Labyrinth…

“Tutto non è sempre come sembra in questo posto perciò tu non puoi dare nulla per scontato”, è una delle frasi più significative di questa pellicola del 1984. Un’adolescente e sognante Sarah (Jennifer Connely) riesce a superare un intricato labirinto (qui metafora dell’accesso alla vita adulta) malgrado gli affascinanti abbagli di un Re degli Gnomi ipnotico e le dolci tentazioni delle lusinghe di una surreale dimensione onirica. Una visione così piacevole e sorprendente che rapisce tanto da consacrare l’ingresso di questo film nell’olimpo dei cult movies.

George Lucas produce e Jim Hanson dirige con una qualità e una cura superiori alla media. Già ideatore dei Muppet e di Dark Chrystal, Hanson inonda il set di personaggi e pupazzi tutti animati manualmente da un sorprendente team di burattinai. Scenografia e fotografia di altissimi livelli, luci e colori affascinanti che risplendono su una distesa di luccicanti pagliuzze adagiate sulla nuda pietra e su grezzi mattoni tra i quali si intravedono esseri di ogni tipo, mimetizzati tra secchi arbusti. Esseri che fuoriescono dal pavimento e giocano sporco creando percorsi resi impervi da trabocchetti e indovinelli, tutto condito con una sorta di beffarda inconsapevolezza. Dissacranti e provocatori sostengono alla perfezione l’ambientazione che in tutto il film risulta un po’ grottesca e immergendosi nella quale si può anche rischiare di perdere la testa… attenti a quei Faireys!

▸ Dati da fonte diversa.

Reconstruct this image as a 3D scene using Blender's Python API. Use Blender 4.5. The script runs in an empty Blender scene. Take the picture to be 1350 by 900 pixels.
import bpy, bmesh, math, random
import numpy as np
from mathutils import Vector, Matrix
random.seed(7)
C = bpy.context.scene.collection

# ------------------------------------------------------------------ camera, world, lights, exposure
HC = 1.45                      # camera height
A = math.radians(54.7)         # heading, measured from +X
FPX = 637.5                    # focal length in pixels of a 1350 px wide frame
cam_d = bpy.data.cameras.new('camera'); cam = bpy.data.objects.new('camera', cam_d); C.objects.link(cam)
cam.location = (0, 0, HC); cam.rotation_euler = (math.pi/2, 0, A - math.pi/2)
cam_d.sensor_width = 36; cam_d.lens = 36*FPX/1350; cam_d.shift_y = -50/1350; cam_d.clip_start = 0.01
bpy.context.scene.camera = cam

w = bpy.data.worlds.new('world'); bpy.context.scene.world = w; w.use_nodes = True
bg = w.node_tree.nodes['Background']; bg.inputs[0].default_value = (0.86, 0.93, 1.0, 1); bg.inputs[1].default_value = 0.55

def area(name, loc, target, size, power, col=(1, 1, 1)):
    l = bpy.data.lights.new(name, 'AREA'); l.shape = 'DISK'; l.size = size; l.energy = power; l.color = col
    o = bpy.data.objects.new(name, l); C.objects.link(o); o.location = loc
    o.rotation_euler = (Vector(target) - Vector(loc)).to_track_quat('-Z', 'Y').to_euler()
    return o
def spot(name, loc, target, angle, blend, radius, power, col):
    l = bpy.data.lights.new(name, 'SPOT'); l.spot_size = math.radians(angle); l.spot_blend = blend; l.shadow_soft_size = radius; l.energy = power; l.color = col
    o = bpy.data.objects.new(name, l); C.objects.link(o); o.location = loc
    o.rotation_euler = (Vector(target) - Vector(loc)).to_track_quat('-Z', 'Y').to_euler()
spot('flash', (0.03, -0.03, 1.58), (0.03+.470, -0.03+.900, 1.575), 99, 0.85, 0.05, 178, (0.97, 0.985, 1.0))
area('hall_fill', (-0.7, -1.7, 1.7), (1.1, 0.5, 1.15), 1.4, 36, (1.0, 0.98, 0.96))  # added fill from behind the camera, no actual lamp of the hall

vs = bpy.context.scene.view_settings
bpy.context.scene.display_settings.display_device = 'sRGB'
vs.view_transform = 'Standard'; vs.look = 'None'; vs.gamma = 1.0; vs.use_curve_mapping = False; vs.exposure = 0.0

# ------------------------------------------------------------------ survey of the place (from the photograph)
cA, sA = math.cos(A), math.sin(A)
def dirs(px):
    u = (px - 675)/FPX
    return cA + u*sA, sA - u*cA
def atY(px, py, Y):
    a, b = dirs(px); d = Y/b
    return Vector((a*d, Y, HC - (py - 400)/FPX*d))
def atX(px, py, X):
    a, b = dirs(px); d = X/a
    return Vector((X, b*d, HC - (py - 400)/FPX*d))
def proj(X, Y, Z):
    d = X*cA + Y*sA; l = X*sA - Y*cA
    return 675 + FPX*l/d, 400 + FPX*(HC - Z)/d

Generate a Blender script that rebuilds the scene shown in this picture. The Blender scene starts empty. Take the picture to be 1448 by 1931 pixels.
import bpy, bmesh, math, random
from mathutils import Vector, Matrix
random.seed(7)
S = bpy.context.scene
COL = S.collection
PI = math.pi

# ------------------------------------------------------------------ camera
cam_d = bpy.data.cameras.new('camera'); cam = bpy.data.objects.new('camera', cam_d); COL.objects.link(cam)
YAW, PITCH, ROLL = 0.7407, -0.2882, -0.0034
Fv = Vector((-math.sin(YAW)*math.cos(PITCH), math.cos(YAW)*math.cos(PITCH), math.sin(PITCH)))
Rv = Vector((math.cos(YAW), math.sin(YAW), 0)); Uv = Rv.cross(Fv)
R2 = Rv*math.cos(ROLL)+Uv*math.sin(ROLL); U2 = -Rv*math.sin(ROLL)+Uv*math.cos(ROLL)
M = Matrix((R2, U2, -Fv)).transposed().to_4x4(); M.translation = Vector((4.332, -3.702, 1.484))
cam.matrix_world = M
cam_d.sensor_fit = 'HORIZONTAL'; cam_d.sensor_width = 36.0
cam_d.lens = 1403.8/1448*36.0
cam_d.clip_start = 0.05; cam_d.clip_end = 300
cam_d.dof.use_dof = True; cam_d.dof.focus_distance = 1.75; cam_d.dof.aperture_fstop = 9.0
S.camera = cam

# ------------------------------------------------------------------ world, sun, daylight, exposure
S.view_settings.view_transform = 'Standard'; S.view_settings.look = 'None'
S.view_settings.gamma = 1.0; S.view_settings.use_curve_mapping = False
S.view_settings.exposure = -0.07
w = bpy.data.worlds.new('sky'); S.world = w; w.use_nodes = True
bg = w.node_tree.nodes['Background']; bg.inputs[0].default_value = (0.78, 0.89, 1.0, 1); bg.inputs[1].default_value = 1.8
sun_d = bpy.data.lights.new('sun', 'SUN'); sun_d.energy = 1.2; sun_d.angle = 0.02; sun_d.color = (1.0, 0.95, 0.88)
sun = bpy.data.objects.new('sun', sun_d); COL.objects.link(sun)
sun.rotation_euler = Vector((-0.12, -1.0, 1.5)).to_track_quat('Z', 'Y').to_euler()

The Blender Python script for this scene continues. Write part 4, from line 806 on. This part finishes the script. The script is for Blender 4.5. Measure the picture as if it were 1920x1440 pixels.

Dolci fatine che si rivelano perfide, un mastodontico bestione che si dimostra un tenero amico, un codardo e corrotto goblin che impara a trovare il proprio coraggio e la sua devozione e un impavido Yorkshire cavaliere in groppa a un cane pastore, non vi ricorda qualcosa de Il Mago di Oz?

Hanson ci ipnotizza attraverso l’indimenticabile scena del ballo in maschera. Ci si lascia cadere in una fragile bolla di sapone, ammaliati da maliziose risatine, dallo scambio di sguardi nascosti e dalla comparsa di un intrigante domatore. Una narcotica illusione romantica improvvisamente spezzata dall’intenzionale ritorno alla realtà di Sarah.

A dilatare al massimo la percezione visiva di questa pregiata opera cinematografica la scenografia ingloba continui richiami alle opere di MC Escher, partendo dalla cameretta di Sarah, passando per i 7 volti di Jareth nascosti all’interno della pellicola e mettendo al posto dell’anticamera del “mostro finale” un labirinto di scale che si sviluppa su diverse dimensioni.

Su tutto e tutti primeggia un David Bowie che incarna perfettamente la figura del potente “angelo” tentatore, sostenuto da un manipolo di gnomi e da un esercito di creature fiabesche un po’ improbali. Bowie riesce ad ottenere lo scettro da re contrastando Michael Jackson, Mick Jagger, Prince e Sting grazie al suo unico fascino glam-glitter e a quel pizzico di inaspettata ironia che domina con estrema maestria per tutta la durata del film.

Labyrinth è rivincita e riscossa, un incoraggiamento ad andare oltre tutte le apparenze e i preconcetti a cui siamo abituati, uno sprone a prepararsi all’inaspettato e ad accoglierlo a braccia aperte nella propria vita come la magia che rappresenta. È un incantesimo musicale lanciato dalle 5 canzoni scritte appositamente da Bowie inserite nella colonna sonora strumentale composta da Trevor Jones che arpeggia e apostrofa le fasi del film attraverso passaggi interni ed esterni alla pellicola. Grazie all’interpretazione unica e mai troppo invadente di Bowie anche la musica diventa simbolo del constante passaggio dal sogno alla realtà in quello che possiamo definire senza dubbio uno dei capolavori del genere cinematografico fantasy/musicale.